How Not to Get Ripped-Off When Buying Rare US Coins

This series of blogs, to be published over the course of the nest few months, is a step-by-step guide to purchasing vintage United States gold coinage with relatively low risk. As with any asset class, rare gold coins have considerable downside risk; there are natural peaks and valleys in the long-term permutations of this (or any) market. Risk can be minimalized by following some basic—and some not-so-basic—steps.

1810 Large Date, Large 5 $5.00 in PCGS MS63 CAC

1. Buy Only PCGS or NGC Coins

As the two leading rare coin grading services, PCGS and NGC offer the consumer degrees of protection which are virtually unmatched in any other collectible. I have my personal quibbles with both of the services, but the bottom line is that they are essential to any coin purchase for a number of reasons. Some of these are as follows:

a. You can be assured that any coin which is encapsulated by PCGS or NGC is genuine. With good quality fake US gold coins abundant in today’s market periphery, this alone makes a graded coin very important to the neophyte.

b. Coins graded by PCGS and NGC are, at the very least, decent quality for the grade. Many of the coins which have been graded by third-world services are blatantly overgraded; to the degree that a coin slabbed by one of these pseudo services as “MS65” might not even be Uncirculated.

c. PCGS and NGC coins are less likely to have hidden problems such as spot removal, smoothing of the fields to remove marks, rim filing, lazering on Proof coins to remove hairlines, or artificial “antiquing” to make the coin appear to be wholesome and “original.”

d. PCGS and NGC coins which have been attributed as to their variety or type are generally accurate.

e. PCGS and NGC slabs offer the collector a safe storage space as they are non-reactive for gold coins.
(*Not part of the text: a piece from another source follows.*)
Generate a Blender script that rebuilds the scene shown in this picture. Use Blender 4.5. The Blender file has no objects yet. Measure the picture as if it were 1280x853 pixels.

MCMVII (1907) $20.00, Wire Edge, NGC MS62 CAC,

MCMVII (1907) $20.00, Wire Edge, NGC MS62 CAC,

Collectors should be skeptical of better date or scarcer type US gold coins which are offered in their “raw” state. Given the fact that virtually all gold coins are worth more in PCGS/NGC holders than they are unencapsulated (or in a third-world holder) why would a reputable seller be offering them raw? There are, of course, exceptions to this. Some smaller auction firms offer raw coins which have never been sent to PCGS or NGC, but these are potential land mines for all but the most sophisticated buyers. The same goes for raw coins being offered on Ebay. Even if these are from sellers with reasonably high feedback, they should—in most cases—be avoided.